Некоторые ученики Александра Борисовича, ставшие впоследствии выдающимися пианистами, признавались, что в студенческие годы не всегда могли в полной мере оценить то, что получали в его классе. Только позднейший жизненный, артистический и педагогический опыт приводил к осознанию многого, мимо чего они проходили прежде. Что же могу сказать я, человек средних музыкальных способностей, не ставшая профессиональной пианисткой? Если бы мое общение с Гольденвейзером-педагогом ограничилось годами учебы в техникуме (в консерваторию я не поступала), во мне осталось бы навсегда только чувство безграничного восхищения, которое внушала нам всем личность Александра Борисовича в те годы, да еще воспоминание о неоднократно пережитом чуде, когда учитель садился за инструмент и пьеса, только что, казалось бы, вполне благополучно звучавшая под пальцами ученика, вдруг неузнаваемо преображалась, оживала, словно до куклы дотронулись волшебной палочкой и она превратилась в прекрасное одушевленное создание.
В середине 40-х годов я стала сначала помощницей Александра Борисовича, а впоследствии его второй женой (его первая жена, Анна Алексеевна, урожденная Софиано, скончалась в 1929 году). Будучи зачислена на должность лаборанта на кафедру Гольденвейзера в Московской консерватории, я примерно с 1947 года и до конца 50-х годов довольно регулярно посещала его занятия в классе № 42 на четвертом этаже старого учебного корпуса консерватории. Сначала присутствие в классе Александра Борисовича было мне просто интересно и доставляло удовольствие. Потом я поняла, что нужно и важно записывать все, что я слышу (невольно вспоминается сходная ситуация, когда молодой Гольденвейзер, познакомившись со Львом Николаевичем Толстым и бывая у него в доме, почувствовал необходимость записывать разговоры, которые вел Толстой со своими посетителями). Впоследствии я узнала, что в предвоенные годы записи уроков велись некоторыми учениками Гольденвейзера (кстати, он считал это полезным для самих учащихся) [3] Фрагменты записей уроков опубликованы в воспоминаниях Л. И. Ройзмана и В. П. Папандопуло (см.: А. Б. Гольденвейзер. Статьи, материалы, воспоминания. М., 1969).
. Однако в те годы, когда записывала я, насколько мне известно, никто больше этого не делал.
Александр Борисович неоднократно излагал свои педагогические принципы и взгляды на музыкальное искусство в статьях и устных выступлениях. Его собственная артистическая и педагогическая деятельность является великолепным примером воплощения этих принципов. То, чему Гольденвейзер учил студентов в классе, он осуществлял в своей исполнительской практике. Если он говорил на уроке ученику, что «вступивший здесь голос должен звучать как из другого мира», он тут же показывал это за инструментом, и голос действительно звучал «как из другого мира». К великому сожалению, техника звукозаписи в те времена еще еле начинала использоваться в учебном процессе, и те, кто не слыхал исполнительских показов Александра Борисовича на уроках, могут только верить на слово его старым ученикам.

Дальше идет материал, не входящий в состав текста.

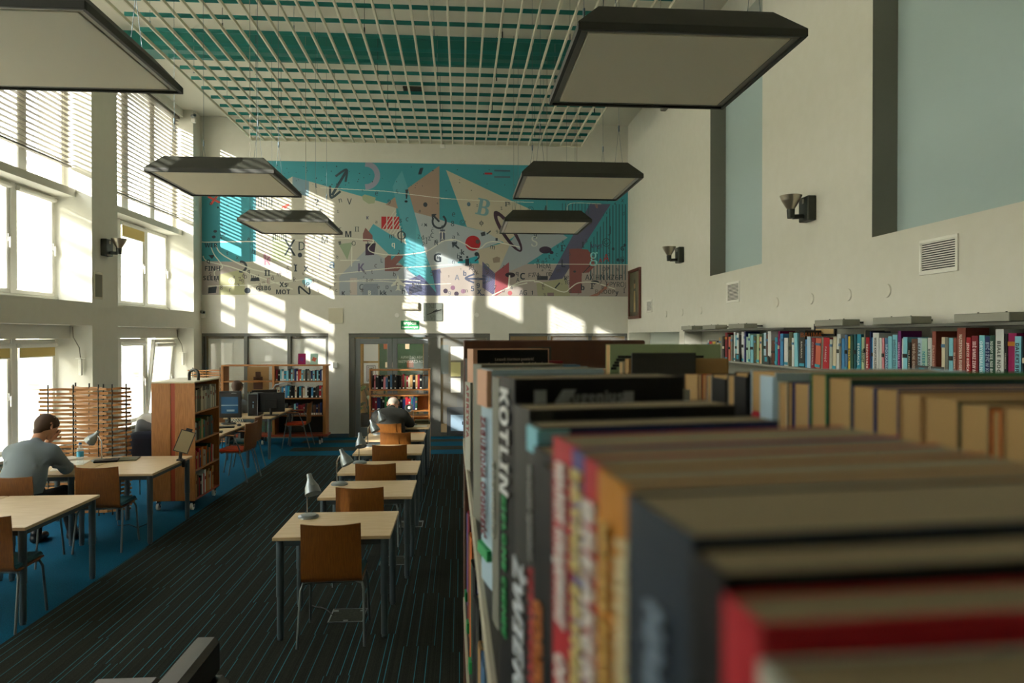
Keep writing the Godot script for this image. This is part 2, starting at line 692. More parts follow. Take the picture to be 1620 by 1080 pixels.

Теперь, когда прошло так много лет со дня смерти Гольденвейзера, мне приходит в голову вопрос: а нужна ли сейчас моя работа, зафиксировавшая детально отношение старого педагога и выдающегося пианиста прошлого к исполнительскому искусству, его требования и способы воплощения этих требований? В наш век все ускоряющегося технического прогресса быстро стареют не только механизмы; изменяются и представления в области духовной деятельности, возникают совершенно иные требования, иные критерии оценок. Могут ли быть интересными в наше время практические советы педагога, родившегося еще в прошлом столетии и всей душой принадлежавшего эпохе Льва Толстого и Чехова, Антона Рубинштейна и Чайковского, Александра Иванова и Репина... Впрочем, сомнения эти опровергаются жизненной практикой, неизбежно ищущей опоры в опыте прошлого, да и высказываниями многих выдающихся деятелей культуры. Вот, например, что говорил швейцарский дирижер Эрнест Ансерме в своих «Беседах о музыке» с музыковедом и философом Жаном-Клодом Пиге, опубликованных на русском языке в 1976 году: «Революционеры в искусстве всегда испытывают в некий определенный момент потребность найти в прошлом корни того, что они делают <...> Новое не может быть ничем иным, как продолжением прошлого, даже если оно кажется противоречащим ему. Ведь в эволюции истории человечества есть основополагающие данности, проистекающие из самих условий <...> бытия человека в мире, которые являются константами; когда теряют из виду эти константы, то не видят больше, куда следует идти» [4] Ансерме Э. Беседы о музыке. Л., 1985, с. 28, 38.
. Александр Борисович никогда не терял из виду этих «констант» и основывался на них в процессе обучения музыке.